117 nations agree to triple renewable energy, to push out fossil fuels at COP28 - GulfToday

117 nations agree to triple renewable energy, to push out fossil fuels at COP28


Dr Sultan Al Jaber speaks during COP28 at Dubai Expo City on Saturday.

Some 117 governments pledged to triple the world's renewable energy capacity by 2030 at the UN's COP28 climate summit on Saturday.

The pledge was among a slew of COP28 announcements on Saturday aimed at decarbonising the energy sector - source of around three-quarters of global greenhouse gas emissions - that included expanding nuclear power, cutting methane emissions, and choking off private finance for coal power.

"This can and will help transition the world away from unabated coal," said Sultan Al Jaber, the UAE's COP28 summit President.

Led by the European Union, United States and UAE, the pledge also said tripling renewable energy would help remove CO2-emitting fossil fuels from the world's energy system by 2050 at the latest.

Backers on Saturday included Brazil, Nigeria, Australia, Japan, Canada, Chile and Barbados.

While China and India have signalled support for tripling renewable energy by 2030, neither backed the overall pledge on Saturday.

Backers including the EU and UAE want the renewable energy pledge included in the final UN climate summit decision, to make it a global goal. That would require consensus among the nearly 200 countries present.

The pledge also called for "the phase down of unabated coal power" and an end to the financing of new coal-fired power plants. It also included a target to double the global rate of energy efficiency by 2030.

Climate vulnerable countries insisted that the goals must be paired with a deal among countries at COP28 to phase out the world's use of fossil fuels.

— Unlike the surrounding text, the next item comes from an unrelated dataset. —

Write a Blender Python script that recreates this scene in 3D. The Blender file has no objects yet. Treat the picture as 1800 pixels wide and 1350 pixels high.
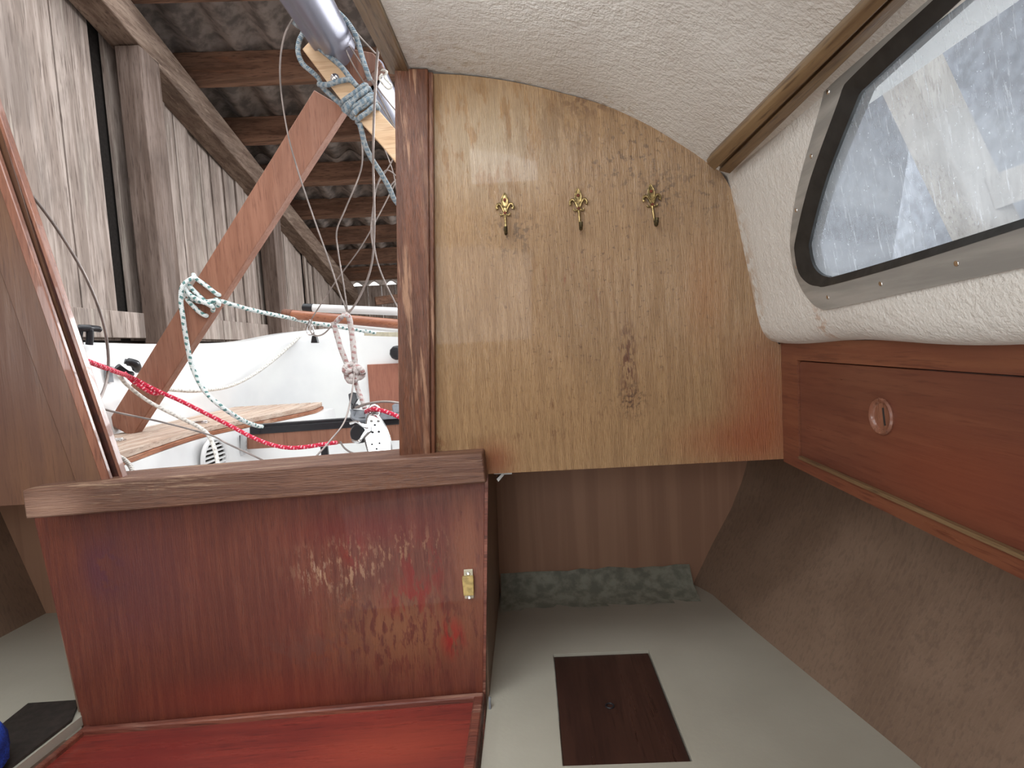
import bpy, bmesh, math, random
import numpy as np
from mathutils import Vector, Matrix
random.seed(7)
S = bpy.context.scene
COL = S.collection

# ------------------------------------------------------------------ camera
F, CX, CY = 1000.0, 900.0, 675.0          # focal length in px for the 1800x1350 frame
_dy = np.array([25., 75., -F]); _dy /= np.linalg.norm(_dy)
_r = math.radians(3.3); _x = np.array([math.cos(_r), math.sin(_r), 0.])
_dx = _x - _dy * (_x @ _dy); _dx /= np.linalg.norm(_dx)
_dz = np.cross(_dx, _dy)
MW = np.array([_dx, _dy, _dz])
cam = bpy.data.cameras.new('camera'); cam.sensor_width = 36; cam.lens = 20; cam.clip_start = .02
cam_o = bpy.data.objects.new('camera', cam); COL.objects.link(cam_o)
m = Matrix.Identity(4)
for i in range(3):
    for j in range(3): m[i][j] = MW[i][j]
cam_o.matrix_world = m
S.camera = cam_o

# ------------------------------------------------------------------ light and exposure
S.view_settings.view_transform = 'Standard'; S.view_settings.look = 'None'
S.view_settings.gamma = 1; S.view_settings.exposure = 0.0
w = bpy.data.worlds.new('overcast_sky'); S.world = w; w.use_nodes = True
wn = w.node_tree.nodes; wl = w.node_tree.links
bg = wn['Background']; bg.inputs[1].default_value = 3.4
tc = wn.new('ShaderNodeTexCoord'); sx = wn.new('ShaderNodeSeparateXYZ'); wr = wn.new('ShaderNodeValToRGB')
wl.new(tc.outputs['Generated'], sx.inputs[0]); wl.new(sx.outputs[2], wr.inputs[0]); wl.new(wr.outputs[0], bg.inputs[0])
wr.color_ramp.elements[0].position = .0; wr.color_ramp.elements[0].color = (.55, .55, .55, 1)
wr.color_ramp.elements[1].position = .5; wr.color_ramp.elements[1].color = (.93, .97, 1, 1)

def area(name, loc, target, size, power, color=(1, 1, 1), sy=None):
    l = bpy.data.lights.new(name, 'AREA'); l.energy = power; l.color = color
    l.shape = 'RECTANGLE'; l.size = size; l.size_y = sy or size
    o = bpy.data.objects.new(name, l); COL.objects.link(o); o.location = loc
    o.rotation_euler = (Vector(target) - Vector(loc)).to_track_quat('-Z', 'Y').to_euler()
    return o
HATCH_L = area('hatch_daylight', (-.55, .35, .62), (-.2, .85, -.4), .6, 5, (.95, .98, 1))
FORE_L = area('added_fore_fill', (-.25, -.85, .30), (.1, 1, -.2), .6, 10.5, (.96, .98, 1))  # unseen lamp added forward to brighten the cabin, no hatch built there
GLOW_L = area('added_bulkhead_gleam', (-.03, .60, .425), (-.02, 1, .30), .16, .8, (.94, .97, 1), .08)  # unseen lamp added under the headliner to make the bulkhead gleam
SIDE_L = area('added_port_fill', (-1.36, .1, .12), (.4, .7, .15), .75, 5, (.94, .98, 1), .25)  # added fill lamp for ceiling and window frame, no window behind it
LOW_L = area('cabin_sole_bounce', (-.3, -.3, -.95), (.1, .6, .4), .9, 7, (1, .98, .95))
SHED_L = area('shed_doorway_daylight', (3.2, 6.2, 1.3), (-1.9, 3.2, .5), 2.2, 340, (.96, .98, 1))

# ------------------------------------------------------------------ geometry helpers
def ray(u, v): return MW @ np.array([u - CX, -(v - CY), -F])
def at(u, v, Y=1.0):
    d = ray(u, v); return Vector(d * (Y / d[1]))
def on_z(u, v, Z):
    d = ray(u, v); return Vector(d * (Z / d[2]))
def on_plane(u, v, p0, n):
    d = Vector(ray(u, v)); return d * (Vector(p0).dot(Vector(n)) / d.dot(Vector(n)))

def wloc(o):
    l = Vector(o.location)
    while o.parent: o = o.parent; l += Vector(o.location)
    return l

def put(name, bm, mat, parent=None, smooth=None, bevel=0, origin=None, seg=2):
    """link a bmesh given in scene coordinates as ONE object"""
    me = bpy.data.meshes.new(name)
    bmesh.ops.recalc_face_normals(bm, faces=bm.faces)
    if parent is not None:
        off = wloc(parent)
    else:
        if origin is None:
            co = [v.co for v in bm.verts]
            origin = Vector((sum((min(c[i] for c in co), max(c[i] for c in co))) / 2 for i in range(3)))
            origin.z = min(c.z for c in co)
        off = Vector(origin)
    for v in bm.verts: v.co -= off
    bm.to_mesh(me); bm.free()
    if mat: me.materials.append(mat)
    o = bpy.data.objects.new(name, me); COL.objects.link(o)
    if parent is not None: o.parent = parent
    else: o.location = off
    if bevel:
        b = o.modifiers.new('bevel', 'BEVEL'); b.width = bevel; b.segments = seg; b.limit_method = 'ANGLE'; b.angle_limit = .6
    if smooth is None: smooth = bool(bevel)
    if smooth:
        for p in me.polygons: p.use_smooth = True
        if smooth != 'all':
            try:
                me.set_sharp_from_angle(angle=math.radians(38))
            except Exception: pass
    return o

def tag(o, label=None, cat=None, group=None, kind=None):
    if label: o['label'] = label
    if cat: o['category'] = cat
    if group: o['group'] = group
    if kind: o['kind'] = kind
    return o
def thing(name, label, cat, loc, group=None):
    o = bpy.data.objects.new(name, None); COL.objects.link(o); o.location = loc; o.empty_display_size = .05
    return tag(o, label, cat, group)
def struct(name, bm, mat, label=None, **k):
    o = put(name, bm, mat, **k); o['kind'] = 'structure'
    if label: o['label'] = label
    return o

def poly(bm, pts):
    vs = [bm.verts.new(Vector(p)) for p in pts]
    return bm.faces.new(vs)
def prism(bm, pts, vec):
    """solid: polygon pts swept along vec"""
    vec = Vector(vec); a = [bm.verts.new(Vector(p)) for p in pts]; b = [bm.verts.new(Vector(p) + vec) for p in pts]
    bm.faces.new(a); bm.faces.new(b[::-1]); n = len(a)
    for i in range(n): bm.faces.new((a[i], a[(i + 1) % n], b[(i + 1) % n], b[i]))
    return bm
def box(bm, lo, hi):
    (x0, y0, z0), (x1, y1, z1) = lo, hi
    return prism(bm, [(x0, y0, z0), (x1, y0, z0), (x1, y1, z0), (x0, y1, z0)], (0, 0, z1 - z0))
def obox(bm, p0, p1, w, h, side):
    """bar from p0 to p1, w along side, h along the third axis"""
    p0, p1 = Vector(p0), Vector(p1); d = (p1 - p0).normalized()
    s = Vector(side); s = (s - d * s.dot(d)).normalized(); t = d.cross(s)
    q = [p0 + s * a * w / 2 + t * b * h / 2 for a, b in ((-1, -1), (1, -1), (1, 1), (-1, 1))]
    return prism(bm, q, p1 - p0)
def smooth_path(pts, n=8, closed=False):
    P = [Vector(p) for p in pts]; out = []; N = len(P)
    if N < 3: return [P[0].lerp(P[1], i / n) for i in range(n + 1)]
    rng = range(N if closed else N - 1)
    for i in rng:
        if closed: a, b, c, d = P[i - 1], P[i], P[(i + 1) % N], P[(i + 2) % N]
        else: a, b, c, d = P[max(i - 1, 0)], P[i], P[i + 1], P[min(i + 2, N - 1)]
        for k in range(n):
            t = k / n
            out.append(.5 * ((2 * b) + (c - a) * t + (2 * a - 5 * b + 4 * c - d) * t * t + (3 * b - a - 3 * c + d) * t ** 3))
    if not closed: out.append(P[-1])
    return out
def tube(bm, pts, r, seg=10, n=8, closed=False, smooth=True, radii=None, caps=True):
    path = smooth_path(pts, n, closed) if smooth else [Vector(p) for p in pts]
    uvl = bm.loops.layers.uv.verify()
    N = len(path); rings = []; L = 0; Ls = []
    up = Vector((.31, .2, .93)); prev = None
    for i, p in enumerate(path):
        a = path[i - 1] if (i > 0 or closed) else p
        b = path[(i + 1) % N] if (i < N - 1 or closed) else p
        d = (b - a)
        d = d.normalized() if d.length > 1e-9 else Vector((0, 0, 1))
        if prev is None: s = d.cross(up).normalized()
        else:
            s = prev - d * prev.dot(d); s = s.normalized() if s.length > 1e-6 else d.cross(up).normalized()
        prev = s; t = d.cross(s)
        rr = r if radii is None else radii[min(len(radii) - 1, int(i / max(1, N - 1) * (len(radii) - 1) + .5))]
        rings.append([bm.verts.new(p + (s * math.cos(2 * math.pi * k / seg) + t * math.sin(2 * math.pi * k / seg)) * rr) for k in range(seg)])
        if i: L += (p - path[i - 1]).length
        Ls.append(L)
    for i in range(N if closed else N - 1):
        A, B = rings[i], rings[(i + 1) % N]; la, lb = Ls[i], Ls[i + 1] if i < N - 1 else Ls[i] + .01
        for k in range(seg):
            f = bm.faces.new((A[k], A[(k + 1) % seg], B[(k + 1) % seg], B[k])); f.smooth = True
            for lp, uv in zip(f.loops, ((la, k / seg), (la, (k + 1) / seg), (lb, (k + 1) / seg), (lb, k / seg))): lp[uvl].uv = uv
    if not closed and caps:
        bm.faces.new(rings[0][::-1]); bm.faces.new(rings[-1])
    return bm
def lathe(bm, c, axis, prof, seg=24):
    """prof: (radius, height) pairs along axis from c"""
    c = Vector(c); ax = Vector(axis).normalized()
    s = ax.orthogonal().normalized(); t = ax.cross(s); R = []
    for rad, h in prof:
        R.append([bm.verts.new(c + ax * h + (s * math.cos(2 * math.pi * k / seg) + t * math.sin(2 * math.pi * k / seg)) * max(rad, 1e-5)) for k in range(seg)])
    for A, B in zip(R, R[1:]):
        for k in range(seg): bm.faces.new((A[k], A[(k + 1) % seg], B[(k + 1) % seg], B[k]))
    bm.faces.new(R[0][::-1]); bm.faces.new(R[-1])
    return bm
def ball(bm, c, r, sc=(1, 1, 1), seg=14):
    mt = Matrix.Translation(Vector(c)) @ Matrix.Diagonal((sc[0], sc[1], sc[2], 1))
    bmesh.ops.create_uvsphere(bm, u_segments=seg, v_segments=seg // 2 + 2, radius=r, matrix=mt); return bm
def grid(bm, rows):
    V = [[bm.verts.new(Vector(p)) for p in r] for r in rows]
    for A, B in zip(V, V[1:]):
        for k in range(len(A) - 1): bm.faces.new((A[k], A[k + 1], B[k + 1], B[k]))
    return bm
def NB(): return bmesh.new()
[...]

More than 20 nations also signed a declaration on Saturday aiming to triple nuclear power capacity by 2050, with US climate envoy John Kerry saying the world cannot achieve "net zero" emissions without building new reactors.

"We are not making the argument that this is absolutely going to be the sweeping alternative to every other energy source," Kerry said during a launch ceremony at COP28.

"But ... you can't get to net-zero 2050 without some nuclear, just as you can't get there without some use of carbon capture, utilisation and storage," Kerry said.

Global nuclear capacity now stands at 370 gigawatts, with 31 countries running reactors. Tripling that capacity by 2050 would require a significant scaling up in new approvals - and finance.

The Biden administration on Saturday also unveiled final rules aimed at cracking down on US oil and gas industry releases of methane, part of a global plan to rein in emissions that contribute to climate change.

Meanwhile, several governments, philanthropies, and the private sector said they have mobilised $1 billion in grants to supports countries' efforts to tackle the potent gas.

Two major emitters of methane, Turkmenistan and Kazakhstan, joined the Global Methane Pledge, a voluntary agreement by over 150 countries to slash their methane emissions by 30% by 2030.

The World Bank on Saturday launched an 18-month "blueprint for methane reduction” that will set up 15 national programs aimed at cutting methane emissions from activities like rice production, livestock operations, and waste management.